Jun 23, 2009 22:17
I've been reading Erica Johnson Debeljak's Forbidden Bread. Erica is an American who married a Slovenian poet and lives in Slovenia, and the book describes basically the cultural shock she experienced when she settled down with him here.
I've been amazed at a number of things - amazed at how she saw them, amazed at how she somehow found and noticed things that I remember as nearly gone or passe from my childhood at least ten years before she came here. It's like watching a picture of a town, you're all there amid the red roofs, looking up a church spire, but someone elses gaze focuses on a darkness in a bush off to one side, like a camera with a focus locked blurring everything else. I'm not saying that she's painting a wrong picture - I'm just saying I've never seen it the way she did. She noticed, for example, the absence of central heating in many people's houses. And I do know that in my grandmother's house, they've installed central heating maybe ten or fifteen years ago. But I also remember that as an anomaly, as a shock when I realised that something that I thought was the norm wasn't really in my grandmother's apartment.

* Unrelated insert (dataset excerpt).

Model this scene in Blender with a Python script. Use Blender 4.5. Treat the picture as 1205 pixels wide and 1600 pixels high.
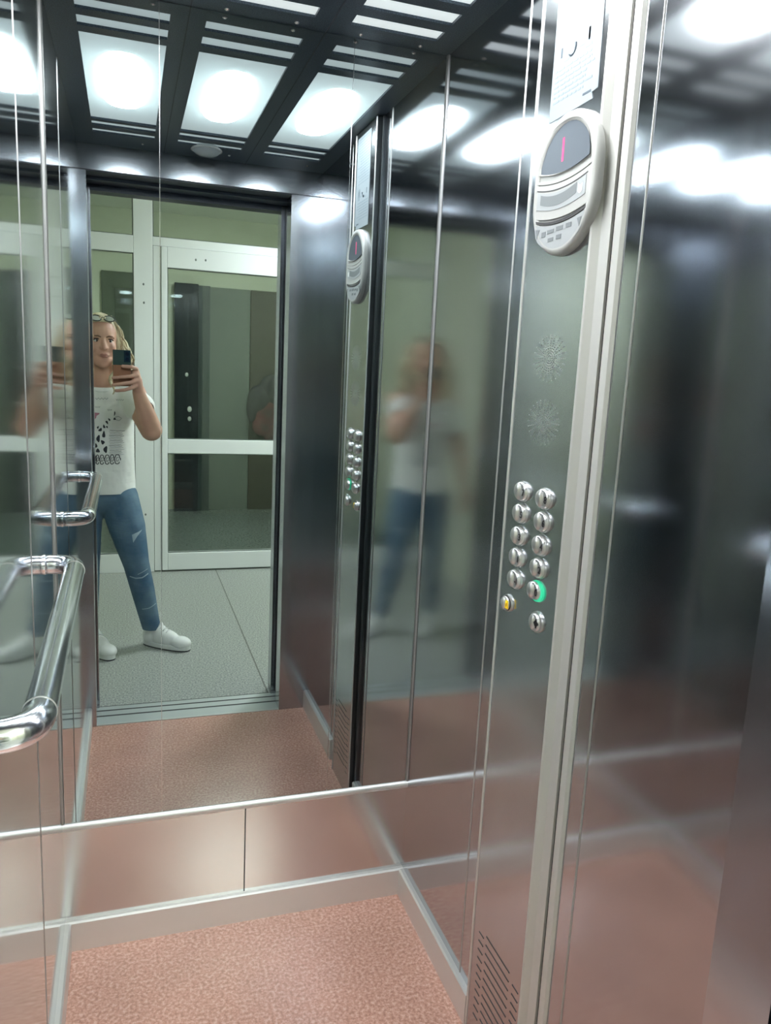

I wondered whether I had really lived such a sheltered life, been kept so very much out of things to completely overlook the gray reality of socialism the traces of which she saw everywhere.
But perhaps what amazed me most was the sheer amount of yugo-nostalgia that pervaded the book. This was not so much about Slovenia as about Slovenia that was not part of Yugoslavia any more. I know she was here at a terrible time when the war in Croatia and Bosnia was at its worst and bloodiest... But I cannot remember ever feeling the longing, the regret, the loss she describes in some parts about the ending of Yugoslavia. Well - perhaps an inkling, for the music, or the temperament that perhaps compensated for the dull, steady, narrow-minded mindset that is supposedly typically Slovenian. I don't know.
Have I felt sorry for what was happening - and terrified in many respects, and like someone who got off the plane at the last moment before takeoff for some stupid reason only to later hear about its crash? No doubt... and yet there was also the comfortable knowledge that it wasn't happening here, that I will not be harmed by it...
... or maybe it was simply an 18-year old's hubris, the youth's eternal optimism.
Or maybe it was just something simpler, something low like turning one's eyes and thoughts away. At least I knew how lucky we were, how blessed to have escaped this, for some unknown reason.
It is not a flattering mirror she presents... but it's a mirror, I suppose, and it shows a part of the truth, some part perhaps I might not see on my own. Glad I read it.